In the poem, “Death, men say, is like a sea”, Field writes of the comparison of death to the sea. The first and third stanza highlights the negative description of the sea, while the second and fourth challenge this imagery by equating the sea to comforting sand and comfortable land. The poem follows a A-A-A-B-C-C-C-B rhyme scheme that places emphasis on the last line of each stanza. The ending words of the last lines of each stanza consist of terror, error, ambition, and remission. These words portray the widely-believed notion that death is something that is frightening, which is addressed throughout the poem, but then negates this idea and promotes the opposite notion, that death is “tender” (Field 8), “warm” (Field 8), and “soft” (Field 8).
The first stanza compares death to a stormy sea that “engulfs mortality” (Field 8).
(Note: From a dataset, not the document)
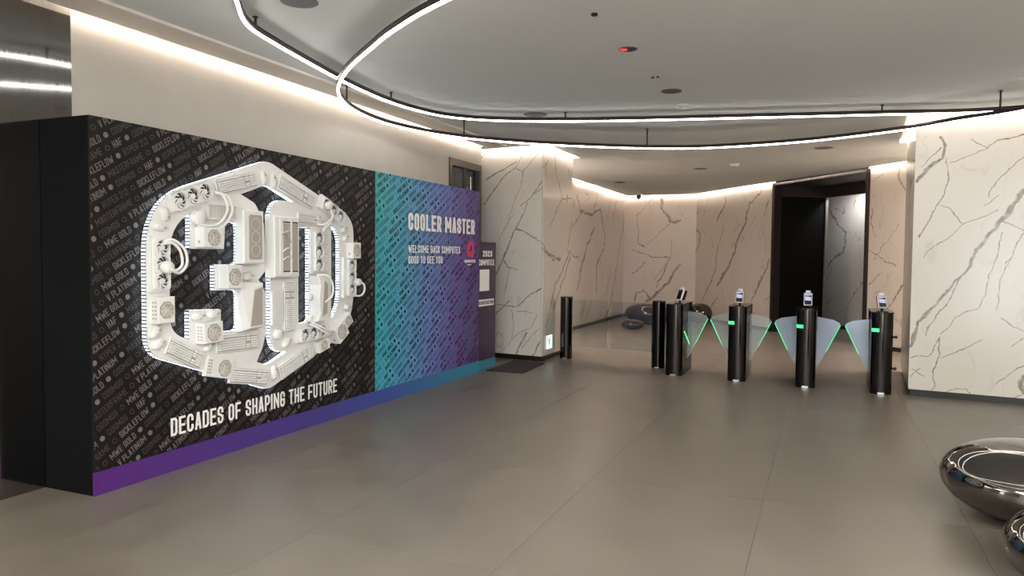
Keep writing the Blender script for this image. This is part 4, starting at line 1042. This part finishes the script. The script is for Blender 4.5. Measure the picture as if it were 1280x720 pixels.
def pc_case(label, u, v, Wd, H, D, style):
    root = at('computer_case', label, 'computer case', u, v, 0, W3, lk=1.014, group='computer cases on the sculpture')
    if style == 'inset':
        MB().cham((-Wd / 2, -H / 2, 0), (Wd / 2, H / 2, D), .008).obj('body', PLASTIC, root)
        ins = rounded(ccw([(-Wd * .24, -H * .42), (Wd * .40, -H * .42), (Wd * .40, H * .42), (-Wd * .24, H * .42)]), .02, 4)
        MB().prism(ins, D - .001, D + .002).obj('mesh_front', GREYW, root, 'beige grey mesh front')
        mb = MB()
        for k in range(3): mb.tube([(Wd * .08 + .045 * cos(2 * pi * i / 18), -H * .25 + k * H * .25 + .045 * sin(2 * pi * i / 18), D + .003) for i in range(18)], .0018, 4, True)
        mb.obj('fan_outline', PLASTIC, root)
    elif style == 'facet':
        vs = [(-Wd / 2, -H / 2, 0), (Wd / 2, -H / 2, 0), (Wd / 2, H / 2, 0), (-Wd / 2, H / 2, 0),
              (-Wd * .42, -H * .47, D * .7), (Wd * .5, -H * .42, D * .8), (Wd * .5, H * .46, D * .8), (-Wd * .5, H * .5, D * .7), (-Wd * .20, -H * .42, D), (Wd * .42, -H * .40, D), (Wd * .42, H * .42, D), (-.0 * Wd, H * .36, D)]
        fs = [(0, 3, 2, 1), (8, 9, 10, 11), (0, 1, 5, 4), (1, 2, 6, 5), (2, 3, 7, 6), (3, 0, 4, 7), (4, 5, 9, 8), (5, 6, 10, 9), (6, 7, 11, 10), (7, 4, 8, 11)]
        MB().add(vs, fs).obj('body', PLASTIC, root)
        MB().prism(ccw([(-Wd * .16, -H * .39), (Wd * .39, -H * .37), (Wd * .39, H * .38), (Wd * .03, H * .33)]), D - .001, D + .0015).obj('mesh_front', GREYW, root, 'beige grey tapered mesh front')
    else:
        MB().cham((-Wd / 2, -H / 2, 0), (Wd / 2, H / 2, D), .012).obj('body', PLASTIC, root)
        for a, b in ((-.16, .12), (.18, .42)):
            MB().box((Wd * a, -H * .38, D), (Wd * b, H * .38, D + .002)).obj('mesh_front', GREYW, root, 'beige grey mesh strip')
        mb = MB()
        for a, b in ((-.16, .12), (.18, .42)):
            for sg in (-1, 1): MB().box((Wd * a, sg * H * .40 - .006, D), (Wd * b, sg * H * .40 + .006, D + .002)).obj('dark_slot', DARKGAP, root)
        mb = MB()
        for y, k in ((.22, .05), (.22, -.16), (-.06, .05), (-.20, .05)):
            mb.tube([(-Wd * .20, H * (y - .02), D + .005), (-Wd * .05, H * (y + .03), D + .005), (Wd * .14, H * (y + k), D + .005)], .006, 6)
        mb.box((Wd * .115, -H * .45, D), (Wd * .165, H * .45, D + .01)); mb.box((-Wd * .30, -H * .45, D), (-Wd * .22, H * .45, D + .008))
        mb.obj('chevron_bars', PLASTIC, root)
    return root
pc_case('white computer case with a meshed front on the upper spine of the digit three', 4.415, 1.665, .22, .41, .085, 'inset')
pc_case('white faceted computer case on the lower spine of the digit three', 4.412, 1.135, .235, .39, .085, 'facet')

# --- on the digit zero
pc_case('tall white computer case with chevron bars on the left side of the digit zero', 4.782, 1.598, .31, .50, .095, 'chevron')
o = at('flat_radiator', 'flat white radiator grille on the left side of the digit zero', 'computer cooler', 4.80, 1.10, 0, W0)
MB().box((-.065, -.14, 0), (.065, .14, .02)).obj('frame', PLASTIC, o)
mb = MB()
for i in range(18): mb.box((-.055, -.132 + i * .0148, .02), (.055, -.126 + i * .0148, .026))
mb.obj('fins', PLASTIC, o, kind='stuff')
keyboard('white keyboard standing upright on the left side of the digit zero', 4.945, 1.10, 90, .42, .13, w_=W0)
keyboard('white keyboard across the top of the digit zero', 5.215, 1.845, -1, .31, .095, w_=W0)
o = at('white_bracket', 'bent white bracket at the top right of the digit zero', 'bracket', 5.43, 1.79, 20, W0)
MB().tube(catmull([(-.07, -.03, .02), (-.02, .01, .05), (.03, .0, .05), (.07, .05, .03)], 5, False), .016, 8).obj('arm', PLASTIC, o); MB().lathe([(.03, 0), (.03, .03)], 12, Matrix.Translation((-.07, -.03, 0))).obj('foot', PLASTIC, o)
cooler('white triple fan radiator standing on the right side of the digit zero', 5.335, 1.565, 90, s=.98, side=.03, w_=W0)
o = at('scale_strip', 'thin ruled white strip right of the radiator on the digit zero', 'strip', 5.44, 1.545, 0, W0)
MB().box((-.035, -.175, 0), (.035, .175, .008)).obj('strip', PLASTIC, o)
mb = MB()
for i in range(17): mb.box((-.030, -.165 + i * .0205, .008), (.030 if i % 4 == 0 else .0, -.161 + i * .0205, .010))
mb.obj('ruled_marks', GREYW, o, kind='stuff')
o = at('air_cooler', 'tall white winged cooler on the lower right side of the digit zero', 'computer cooler', 5.30, 1.155, 0, W0)
MB().prism(ccw([(-.09, -.20), (.02, -.21), (.07, -.15), (.085, -.08), (.07, .0), (.085, .08), (.07, .16), (.04, .20), (-.08, .20), (-.05, .12), (-.075, 0), (-.05, -.12)]), 0, .10, bevel=.012).obj('shroud', PLASTIC, o)
MB().prism(ccw([(-.02, -.16), (.045, -.13), (.055, .12), (.01, .16)]), .1, .102).obj('panel', GREYW, o)
MB().tube(catmull([(-.05, .205, .06), (.02, .20, .12), (.07, .12, .14), (.06, .02, .14), (-.01, -.03, .12)], 6, False), .010, 8).obj('hose', PLASTIC, o)
for lab, u, v, r in (('upper small round white pump left of the winged cooler', 5.193, 1.17, .030), ('lower small round white pump left of the winged cooler', 5.20, .985, .032), ('round white pump at the lower left of the digit zero', 4.80, .885, .042)):
    o = at('pump_block', lab, 'computer cooler', u, v, 0, W0, group='round pumps on the sculpture'); pump_part(o, 0, 0, 0, r, .05); MB().lathe([(r, 0), (r * 1.14, .004), (r * 1.14, .012), (r, .014)], 24).obj('mounting_ring', PLASTIC, o)
mouse('white mouse at the lower left corner of the digit zero, beside the round pump', 4.915, .805, 42, .11, .07, w_=W0)
cooler('white triple fan radiator along the foot of the digit zero with two trailing hoses', 5.255, .850, 3, s=.96, side=.0, w_=W0, depth=.03,
       tubes=([(-.03, .10, .05), (.03, .06, .09), (.10, .02, .11), (.17, -.02, .10), (.22, -.02, .06)], [(-.05, .085, .05), (.01, .045, .09), (.08, .0, .11), (.16, -.04, .10), (.22, -.04, .06)]))

# ------------------------------------------------------------------ turnstile gates
RG = 0.0
def wing(parent, sx, m):
    o = ccw(rounded([(sx * .118, .83), (sx * .30, .80), (sx * .385, .755), (sx * .118, .20)], [.0, .03, .035, .0], 4))
    mtx = Matrix.Translation((0, .40, 0)) @ Matrix.Rotation(pi / 2, 4, 'X')
    g = MB().prism(o, -.005, .005, mtx=mtx).obj('glass_wing', m, parent)
    a, b = Vector((sx * .380, .400, .735)), Vector((sx * .222, .400, .40))
    MB().tube([tuple(a), tuple(b)], .0038, 6).obj('green_edge_light', GREENEDGE, g, 'glowing green edge')
    e = Vector((sx * .12, .4, .20)); MB().tube([tuple(b), tuple(e)], .003, 6).obj('clear_edge', SILVER if False else mat('pale_edge', (.55, .65, .7), .2), g)
def reader(x, y, ztop, yaw, tilt, label, screen, back=False):
    root = empty('card_reader', label, 'card reader', (x, y, ztop), rz=yaw, group='card readers on the gates')
    MB().lathe([(.065, 0), (.065, .008), (.05, .012)], 20, sx=1, sy=.8).obj('base_plate', BLACKGLOSS, root)
    MB().tube([(0, .02, .01), (0, .03, .06)], .014).obj('stem', BLACKGLOSS, root)
    T = Matrix.Translation((0, .0, .045)) @ Matrix.Rotation(radians(-tilt), 4, 'X')
    q = rounded(ccw([(-.047, 0), (.047, 0), (.047, .15), (-.047, .15)]), .012, 3)
    R_ = T @ Matrix.Rotation(pi / 2, 4, 'X')
    hd = MB().prism(q, -.012, .012, mtx=R_).obj('white_bezel', WHITEP, root, 'white rounded frame')
    MB().prism([(-.039, .009), (.039, .009), (.039, .141), (-.039, .141)], .012, .0135, mtx=R_).obj('screen', BLACKGLOSS, hd)
    if screen:
        MB().prism([(-.034, .06), (.034, .055), (.034, .100), (-.034, .108)], .0135, .0145, mtx=R_).prism([(-.036, .115), (.036, .122), (.036, .136), (-.036, .136)], .0135, .0145, mtx=R_).obj('lit_panel', SCREEN, hd, 'pale violet lit area')
    MB().prism([(-.026, .152), (.026, .152), (.026, .178), (-.026, .178)], -.02, .016, mtx=R_).obj('top_block', WHITEP, root)
    MB().prism([(-.047, .02), (.047, .02), (.047, .15), (-.047, .15)], -.06 if back else -.03, -.012, mtx=R_).obj('back_box', BLACKGLOSS, root)
    return root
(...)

The use of “engulfs” insinuates that death eliminates “mortality”, which in this case would mean humanity, which puts emotions of fear and resentment towards death for “blindingly” (Field 8) taking away life from humans. But, as the second stanza asserts, death is a “pleasant” (Field 8), “tender hand” (Field 8) that protects us from the “wave’s drifted error” (1.5.8),which are all the mistakes or regrets that one has made in their lifetime. The poem progresses to mention that the real torture to humans is living as it destroys our ambition, as seen in the lines “[a]nd transmute to broken surge/Foam-crests of ambition” (Field 8). The fourth stanza ends the poem by referencing back to the “errors” and expresses that “[w]e shall have remission” in death. The last line of the poem is essential as it provides a great deal of relief for all individuals due to the notion that all will be amended and forgiven in death.
The constant imagery of a violent sea versus a comfortable beach articulates the transition from life to death, as seen in the difference between the two images, but reverses the perceived perception of these two entities. The imagery of the sea is enforced by the s sounds that are woven into poem as well as the rhyme scheme, as the A-A-A-B-C-C-C-B rhyme scheme relays a repetition that is disrupted by an anomaly and continues to in a cyclical matter, almost like waves crashing onto a beach. The poem overall offers a positive view of death and loss, while using natural images to support this view.